Здесь, конечно, нужно принять во внимание, что оба стиха:
Вот *** черная мурашка,
Вот *** мелкая букашка,
- легко путались между собою из-за полного стихового сходства. (Это видно хотя бы из-за отвергнутого Ефремовым варианта, где Рюмин и Раич просто поменялись местами в сходных стихах.)
Таким образом, имя Тютчева мы можем считать относящимся к одному из двух стихов. Возможно, что имя Тютчева ассоциировалось с именем его учителя и подменило его, но во всяком случае любопытен самый факт существования такой версии (хотя бы и в виде предположения, "отгадки").

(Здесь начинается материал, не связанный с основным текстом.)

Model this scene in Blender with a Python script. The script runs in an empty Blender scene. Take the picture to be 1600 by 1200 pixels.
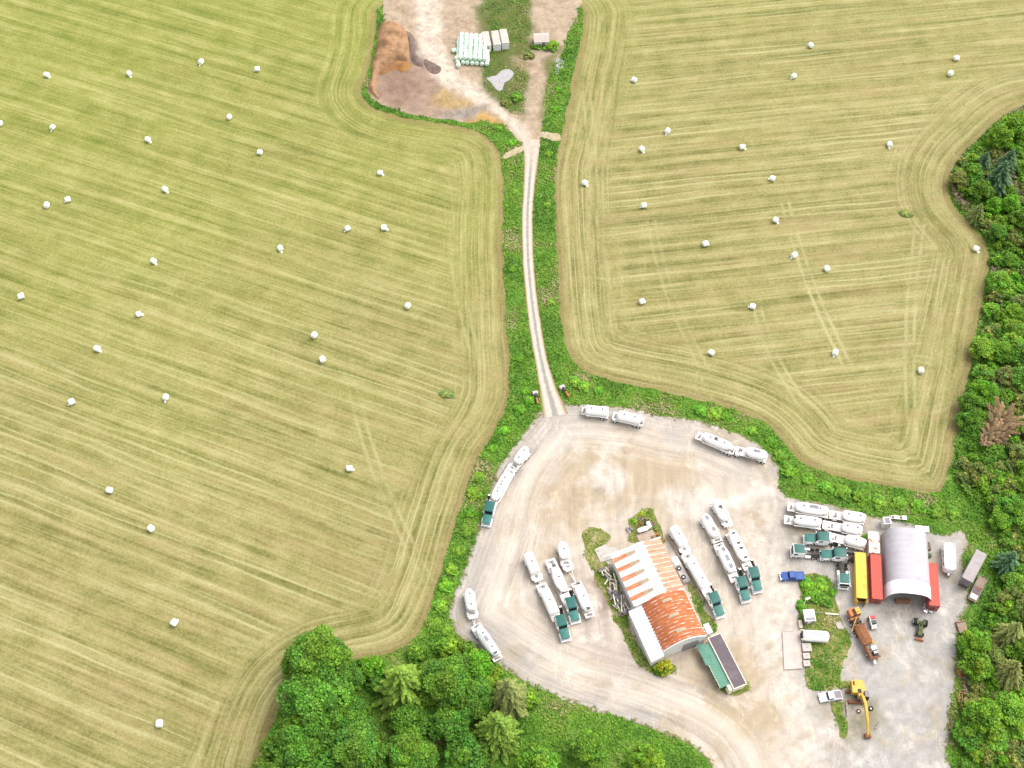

Литературные отношения Пушкина к Тютчеву ("черной мурашке" или "мелкой букашке") рисовались, по-видимому, современникам в несколько ином виде, нежели в ретроспективно нарисованной Плетневым и Аксаковым картине.
* Материалом для этой главы я обязан Б. В. Томашевскому.[10]
** Ср. отзывы о "Евгении Онегине", статью "Письмо к Г-ну ***". "Галатея", 1830, № 7, 13, № 10, стр. 195, 196; № 14, стр. 124-139 и т. д.
*** Ср. "Литературная газета", 1830, № 8.
**** Недоброжелатели (лат.). - Прим. ред.
***** Основным для П. А. Ефремова является лобановский список.
Сомкнувшаяся в литературном сознании Плетнева в недвижную монументальную картину "пушкинская плеяда" совпала в своих очертаниях с более сложной, но тоже схематической картиной "пушкинской эпохи" в литературном сознании Аксакова.